For those interested in a little info about this site: it's a side project that I developed while working on Describing Words and Related Words. Both of those projects are based around words, but have much grander goals. I had an idea for a website that simply explains the word types of the words that you search for - just like a dictionary, but focussed on the part of speech of the words. And since I already had a lot of the infrastructure in place from the other two sites, I figured it wouldn't be too much more work to get this up and running.

The dictionary is based on the amazing Wiktionary project by wikimedia. I initially started with WordNet, but then realised that it was missing many types of words/lemma (determiners, pronouns, abbreviations, and many more). This caused me to investigate the 1913 edition of Websters Dictionary - which is now in the public domain. However, after a day's work wrangling it into a database I realised that there were far too many errors (especially with the part-of-speech tagging) for it to be viable for Word Type.

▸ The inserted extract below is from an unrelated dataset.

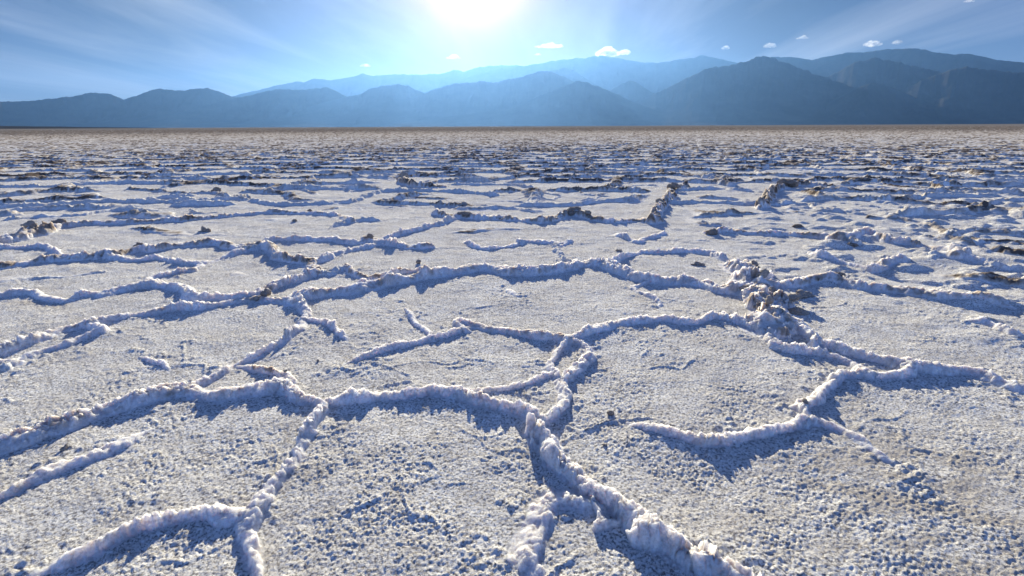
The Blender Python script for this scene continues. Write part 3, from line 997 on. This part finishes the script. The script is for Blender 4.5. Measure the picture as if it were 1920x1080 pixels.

Finally, I went back to Wiktionary - which I already knew about, but had been avoiding because it's not properly structured for parsing. That's when I stumbled across the UBY project - an amazing project which needs more recognition. The researchers have parsed the whole of Wiktionary and other sources, and compiled everything into a single unified resource. I simply extracted the Wiktionary entries and threw them into this interface! So it took a little more work than expected, but I'm happy I kept at it after the first couple of blunders.

Special thanks to the contributors of the open-source code that was used in this project: the UBY project (mentioned above), @mongodb and express.js.

Currently, this is based on a version of wiktionary which is a few years old. I plan to update it to a newer version soon and that update should bring in a bunch of new word senses for many words (or more accurately, lemma).